Positioning in the lending market offers no particular signal in either direction. Short interest is a modest 6.1% of the free float — elevated enough to be worth watching but not at levels that suggest aggressive conviction on the downside. It has edged up fractionally this week, recovering from a 9% decline over the past month that brought it off the mid-June highs near 1.47 million shares short. Availability is extremely loose at 607%, well above the 52-week floor of 361%, meaning new shorts face no friction in the borrow market. Cost to borrow is running at 0.53% — up about 25% over the past month, but still firmly in the "easy to borrow" range.
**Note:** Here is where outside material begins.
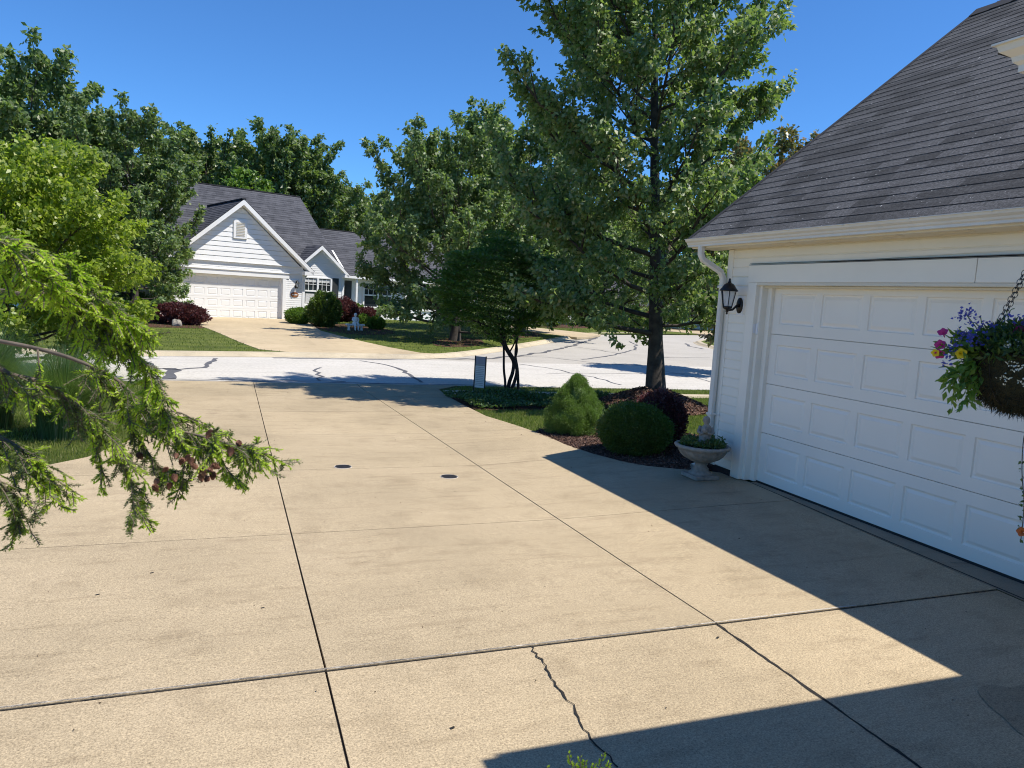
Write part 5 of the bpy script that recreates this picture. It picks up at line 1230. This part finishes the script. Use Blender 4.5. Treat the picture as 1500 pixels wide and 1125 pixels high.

The short score of 47.9 is mid-range and has barely moved in two weeks. None of this points to a meaningful squeeze setup or a conviction short position building.
Options traders have edged more cautious. The put/call ratio has climbed to 0.85 this week, about 1.5 standard deviations above its 20-day average of 0.76. That is not an extreme reading — the 52-week high is 2.27 — but it marks a clear shift from the 0.66–0.73 range that held through most of June. With the next earnings release seven weeks away, the move suggests some investors are buying downside protection as the stock recovers toward levels where the fundamental questions remain open.
Among close peers, LDOS and PSN both gained more than 8% and 10% respectively on the week, while BAH added a more modest 2.1% and SAIC barely moved at 0.6%. CACI's 7.4% weekly gain puts it in the middle of the group — not the laggard, but not leading the recovery either. Whether the August earnings print can resolve the book-to-bill story — and give the Street reason to stop trimming targets — is the question that will define the next leg from here.